Ein stiller
Buchkünstler
Erst jetzt wurde bekannt, daß der 1920 in Hamburg geborene Altenburger Typograf
und Buchkünstler Walter Schiller am 7. August im Alter von 88 Jahren gestorben
ist. Das Buch “Gestalt und Funktion der Typografie” (Fachbuchverlag Leipzig,
1977), das er gemeinsam mit seinem berühmten Kollegen Albert Kapr schrieb und
dessen Entwurf aus seiner Hand stammt, galt in der DDR als Fibel für
Schriftsetzer und Typografen und wurde von Generationen als maßgebliches
Lehrwerk angesehen. Kapr und Schiller waren es gewohnt, mit Bleistift und Schere
zu entwerfen. Schiller blieb bei dieser Arbeitsweise, auch als die Technik
andere Möglichkeiten eröffnete.
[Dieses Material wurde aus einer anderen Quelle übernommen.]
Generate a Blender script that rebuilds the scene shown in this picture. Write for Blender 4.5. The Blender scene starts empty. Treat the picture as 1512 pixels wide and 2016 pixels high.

In dem gemeinsamen Buch haben die Typografen
formuliert, wie sie sich zur Technik stellen: »Ein Teil des gewaltigen Bauwerks,
das Gutenberg einst gründete, ragt in den Bereich des Künstlerischen. Die
Einführung neuer Setztechniken und moderner Druckverfahren wird an dieser
Tatsache nichts ändern. Eher wird sich durch die leistungsstarke Technik die
Verantwortung des Typografen erhöhen, die Verantwortlichkeit für die ästhetische
und zweckmäßige Anwendung der Typografie.« Schiller war Professor an der
Hochschule für Buchkunst und Gestaltung in Leipzig und leitete dort von 1983 bis
1985 das Institut für Buchkunst. Er hat die Leipziger Schule der Typografie in
den 1950er Jahren mitbegründet, die Gestalt des DDR-Buches maßgeblich beeinflußt
und wesentlich dazu beigetragen, es vor ideologischen Einflüssen zu schützen.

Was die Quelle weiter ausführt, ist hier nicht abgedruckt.